Aktivis Hong Kong Meminta Jerman Jatuhkan Sanksi ke Pejabat China

Internasional157 views

Inionline.id – “Anda tahu bahwa kekhawatiran kami belum hilang tentang dampak dari apa yang disebut UU Keamanan,” kata Menteri Luar Negeri Jerman, Heiko Maas, ketika menerima kunjungan rekan sejabatnya dari China, Wang Yi di Berlin, Selasa, (1/9).

“Kami ingin agar prinsip satu negara dua sistem bisa diterapkan sepenuhnya”, lanjut Heiko Maas. Dia juga mengatakan bahwa dialog hak asasi antara Jerman dan China akan dilanjutkan minggu depan.

China akhir Juni lalu menerapkan UU Keamanan Nasional di Hong Kong yang mengancam sanksi berat bagi “semua kegiatan yang mengancam keamanan nasional,” antara lain kegiatan yang dianggap subversif, separatis, mempromosikan terorisme atau persekongkolan dengan pihak asing. Pelanggaran diancam dengan sanksi berat sampai penjara seumur hidup. Banyak aktivis muda Hong Kong yang bergabung dalam gerakan demokrasi kemudian ditangkapi dan kebebasan pers ditekan.

Ketika Inggris menyerahkan kembali Hong Kong kepada China tahun 1997, China setuju menerapkan prinsip “satu negara dua sistem”, yang menjamin kebebasan pers dan kebebasan berpendapat serta sistem peradilan yang independen untuk masa 50 tahun.

“Sikap lunak Jerman bisa merusak nilai-nilai demokratis”

Menjelang pertemuan Heiko Maas dan Wang Yi, aktivis pro-demokrasi Hong Kong Nathan Law yang kini berada di Inggris meminta Jerman menerapkan sanksi terhadap para pejabat tinggi China dan Hong Kong. Dalam wawancara dengan kantor berita AFP, aktivis berusia 27 tahun itu mengatakan:

“Kita perlu kebijakan untuk meredam sistem otoriter dan ekspansionitis China.” Selanjutnya ia mengatakan, situasi di Hong Kong sekarang seperti di Berlin pada era perang dingin. Itu sebabnya “penting bagi pemerintah Jerman untuk mendukung perjuangan warga Hong Kong.”

“Hingga saat ini Jerman, karena kepentingan hubungan dagangnya, bertindak lunak terhadap China. Tapi pemerintah Jerman mesti menyadari, bahwa sikap itu akan merusak nilai-nilai demokratis,” kata Nathan Law.

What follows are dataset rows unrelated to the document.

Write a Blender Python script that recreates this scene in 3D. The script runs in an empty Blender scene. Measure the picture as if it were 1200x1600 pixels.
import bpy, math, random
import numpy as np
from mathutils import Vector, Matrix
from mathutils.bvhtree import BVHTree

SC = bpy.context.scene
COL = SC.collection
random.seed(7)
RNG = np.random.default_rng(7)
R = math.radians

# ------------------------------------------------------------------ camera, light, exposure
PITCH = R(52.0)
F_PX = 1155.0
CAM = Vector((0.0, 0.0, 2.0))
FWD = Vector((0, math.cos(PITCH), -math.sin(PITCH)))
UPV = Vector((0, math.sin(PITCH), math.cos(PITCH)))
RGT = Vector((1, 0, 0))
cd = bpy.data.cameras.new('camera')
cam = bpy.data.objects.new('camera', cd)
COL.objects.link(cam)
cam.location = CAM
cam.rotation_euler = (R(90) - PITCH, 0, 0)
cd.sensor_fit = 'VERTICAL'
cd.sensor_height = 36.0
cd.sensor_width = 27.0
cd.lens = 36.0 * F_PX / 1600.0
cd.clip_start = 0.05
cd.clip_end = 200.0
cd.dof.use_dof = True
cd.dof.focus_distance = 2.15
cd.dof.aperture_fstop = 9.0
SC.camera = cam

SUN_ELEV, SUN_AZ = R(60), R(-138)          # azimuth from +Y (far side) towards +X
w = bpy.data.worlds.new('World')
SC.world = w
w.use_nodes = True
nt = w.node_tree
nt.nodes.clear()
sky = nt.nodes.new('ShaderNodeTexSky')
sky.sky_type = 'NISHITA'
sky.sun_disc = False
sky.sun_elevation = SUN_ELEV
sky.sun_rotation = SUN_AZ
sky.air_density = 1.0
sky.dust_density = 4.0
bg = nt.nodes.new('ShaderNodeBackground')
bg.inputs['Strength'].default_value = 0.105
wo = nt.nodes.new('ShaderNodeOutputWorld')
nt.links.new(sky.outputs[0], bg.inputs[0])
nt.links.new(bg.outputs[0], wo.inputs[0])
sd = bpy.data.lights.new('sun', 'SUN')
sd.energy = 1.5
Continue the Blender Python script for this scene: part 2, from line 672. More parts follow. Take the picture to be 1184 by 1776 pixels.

Menyuarakan demokrasi untuk Hong Kong dari Inggris

Nathan Law mengusulkan agar negara-negara Barat memberlakukan klausa perlindungan HAM dalam hubungan dagang dengan China. “Jika semua negara melakukan itu kepada mitra-mitra dagang terpentingnya, China tidak dapat melepaskan diri situ,” katanya.

Dia menegaskan, China tidak bisa menjadi mitra strategis bagi negara-negara demokratis, selama ada “sistem otokratis yang menindas warganya sendiri”.

Nathan Law tahun 2016 terpilih sebagai anggota parlemen Hong Kong sebagai wakil rakyat termuda. Karena peranannya dalam Gerakan Payung Hitam tahun 2014 dia sempat dijebloskan ke penjara selama delapan bulan. Saat ini dia dinyatakan sebagai buron oleh pemerintah China karena terlibat dalam aksi protes massal di Hong Kong selama 2019. Inggris saat ini membekukan perjanjian ekstradisinya dengan China.

Nathan Law menyatakan, dia sekarang merasa “relatif aman” berada di Inggris. “Saya sekarang melanjutkan kerja gerakan demokrasi (Hong Kong) di panggung internasional,” katanya.